Any one could have seen that Elizabeth de Moreno was a good woman. Her
father's name, she said, was Nichaud, and she had first met the prisoner
twenty-three years ago in the village of Dalk, in the Department of the
Tarne, where, in 1883, he had been convicted and sentenced for stealing
bed linen from the Hôtel Kassam. She had remained faithful to him in
spite of his disgrace, and had visited him daily in prison, bringing him
milk and tobacco. On his liberation she had married him and they had
gone to live in Bordeaux. For years they had lived in comfort, and she
had borne him eight children. He had never been to any war and was
neither a general nor, so far as she had known, a friend of Don Carlos.

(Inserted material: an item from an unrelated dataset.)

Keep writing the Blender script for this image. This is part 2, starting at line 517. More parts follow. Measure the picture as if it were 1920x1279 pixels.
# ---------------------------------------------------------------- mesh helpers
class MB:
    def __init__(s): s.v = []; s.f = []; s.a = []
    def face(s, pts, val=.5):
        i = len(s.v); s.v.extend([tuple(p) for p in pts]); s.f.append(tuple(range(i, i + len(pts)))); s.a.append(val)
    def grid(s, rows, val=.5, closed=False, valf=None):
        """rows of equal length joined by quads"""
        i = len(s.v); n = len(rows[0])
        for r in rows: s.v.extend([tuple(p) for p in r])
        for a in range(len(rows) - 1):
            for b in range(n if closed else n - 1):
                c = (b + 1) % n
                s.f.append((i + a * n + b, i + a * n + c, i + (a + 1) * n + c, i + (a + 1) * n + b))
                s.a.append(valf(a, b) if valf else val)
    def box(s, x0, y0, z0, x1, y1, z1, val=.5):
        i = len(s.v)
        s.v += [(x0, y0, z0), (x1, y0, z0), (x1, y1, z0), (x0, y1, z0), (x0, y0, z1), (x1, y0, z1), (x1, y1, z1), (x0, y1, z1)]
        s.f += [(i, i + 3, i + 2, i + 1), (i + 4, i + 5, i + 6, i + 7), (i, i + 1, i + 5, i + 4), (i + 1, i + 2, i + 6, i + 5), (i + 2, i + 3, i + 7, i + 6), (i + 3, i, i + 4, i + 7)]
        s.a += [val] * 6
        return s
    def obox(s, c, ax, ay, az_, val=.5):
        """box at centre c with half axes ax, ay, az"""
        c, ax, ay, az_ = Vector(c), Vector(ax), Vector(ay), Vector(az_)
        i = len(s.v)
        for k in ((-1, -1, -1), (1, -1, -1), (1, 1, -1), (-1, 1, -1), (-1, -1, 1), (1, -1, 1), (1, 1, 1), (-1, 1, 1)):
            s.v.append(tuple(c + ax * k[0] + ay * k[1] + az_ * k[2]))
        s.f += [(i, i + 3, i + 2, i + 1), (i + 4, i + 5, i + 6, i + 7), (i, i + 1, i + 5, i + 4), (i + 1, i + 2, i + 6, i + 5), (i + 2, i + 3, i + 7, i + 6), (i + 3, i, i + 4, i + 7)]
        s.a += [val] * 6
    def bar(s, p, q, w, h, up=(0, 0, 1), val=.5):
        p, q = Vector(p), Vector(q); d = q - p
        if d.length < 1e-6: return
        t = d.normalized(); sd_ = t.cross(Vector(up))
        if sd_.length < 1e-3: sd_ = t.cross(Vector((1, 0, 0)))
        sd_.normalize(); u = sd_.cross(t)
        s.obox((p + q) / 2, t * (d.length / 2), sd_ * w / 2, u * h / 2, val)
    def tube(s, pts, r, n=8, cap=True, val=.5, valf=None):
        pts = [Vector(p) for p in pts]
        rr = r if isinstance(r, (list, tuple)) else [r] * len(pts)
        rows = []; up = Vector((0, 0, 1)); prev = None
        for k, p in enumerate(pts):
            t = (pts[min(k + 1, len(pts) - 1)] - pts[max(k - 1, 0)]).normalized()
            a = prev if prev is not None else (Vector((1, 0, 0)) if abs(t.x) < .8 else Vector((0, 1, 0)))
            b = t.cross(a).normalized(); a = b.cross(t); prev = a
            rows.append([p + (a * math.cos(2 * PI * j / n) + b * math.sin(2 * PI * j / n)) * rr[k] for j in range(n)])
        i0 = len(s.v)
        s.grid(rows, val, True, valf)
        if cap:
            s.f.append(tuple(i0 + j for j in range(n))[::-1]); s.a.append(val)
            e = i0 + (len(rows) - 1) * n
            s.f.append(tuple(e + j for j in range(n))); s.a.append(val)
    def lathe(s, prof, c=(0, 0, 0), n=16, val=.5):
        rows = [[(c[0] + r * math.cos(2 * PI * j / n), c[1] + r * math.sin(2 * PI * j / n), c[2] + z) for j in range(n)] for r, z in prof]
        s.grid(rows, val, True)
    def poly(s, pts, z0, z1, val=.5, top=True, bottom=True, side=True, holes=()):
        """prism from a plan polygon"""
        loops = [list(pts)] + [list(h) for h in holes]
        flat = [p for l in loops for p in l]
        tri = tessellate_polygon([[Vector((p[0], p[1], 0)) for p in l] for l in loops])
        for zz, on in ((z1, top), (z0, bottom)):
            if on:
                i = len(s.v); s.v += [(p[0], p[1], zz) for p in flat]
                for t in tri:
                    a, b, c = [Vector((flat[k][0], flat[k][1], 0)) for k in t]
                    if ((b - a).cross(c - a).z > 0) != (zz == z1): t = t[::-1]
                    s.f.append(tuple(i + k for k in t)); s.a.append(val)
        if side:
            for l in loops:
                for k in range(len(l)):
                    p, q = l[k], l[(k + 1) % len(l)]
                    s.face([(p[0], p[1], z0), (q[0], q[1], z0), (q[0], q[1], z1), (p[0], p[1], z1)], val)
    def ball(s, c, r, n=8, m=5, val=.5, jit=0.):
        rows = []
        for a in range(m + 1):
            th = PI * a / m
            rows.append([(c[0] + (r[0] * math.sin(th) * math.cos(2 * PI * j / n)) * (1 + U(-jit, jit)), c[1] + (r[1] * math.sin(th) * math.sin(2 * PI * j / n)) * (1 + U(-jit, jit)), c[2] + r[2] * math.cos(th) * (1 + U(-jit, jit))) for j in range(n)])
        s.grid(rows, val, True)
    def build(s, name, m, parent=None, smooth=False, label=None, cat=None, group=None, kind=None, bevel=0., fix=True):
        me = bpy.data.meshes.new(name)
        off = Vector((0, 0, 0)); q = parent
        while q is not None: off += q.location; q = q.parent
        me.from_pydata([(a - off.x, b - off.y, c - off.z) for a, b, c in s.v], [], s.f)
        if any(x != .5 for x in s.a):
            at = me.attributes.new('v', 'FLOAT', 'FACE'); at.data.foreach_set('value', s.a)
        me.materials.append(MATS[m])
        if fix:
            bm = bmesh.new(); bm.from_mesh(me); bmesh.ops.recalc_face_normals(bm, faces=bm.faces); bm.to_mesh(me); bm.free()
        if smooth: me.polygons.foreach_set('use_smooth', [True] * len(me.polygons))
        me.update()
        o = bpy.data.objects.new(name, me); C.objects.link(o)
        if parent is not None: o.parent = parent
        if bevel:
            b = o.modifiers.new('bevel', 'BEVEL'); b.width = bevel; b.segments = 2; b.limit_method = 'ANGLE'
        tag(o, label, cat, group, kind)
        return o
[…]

She had supposed that her husband held some position in connection with
the inspection of railroads, but, in 1902, it had come out that he was
in the business of selling counterfeit railroad tickets, and had
employed a printer named Paul Casignol to print great numbers of
third-class tickets for the purpose of selling them to ignorant soldiers
and artisans. Moreno had fled to America. She had then discovered that
he had also made a practice of checking worthless baggage, _stealing it
himself_ and then presenting claims therefor against the railroad
companies. She had been left without a sou, and the rascal had taken
everything she had away with him, including even the locket containing
the hair of her children. By the time she had finished her story
Moreno's courage had deserted him, the jury without hesitation returned
a verdict of guilty, and the judge then and there sentenced the prisoner
to a term at hard labor in State's prison.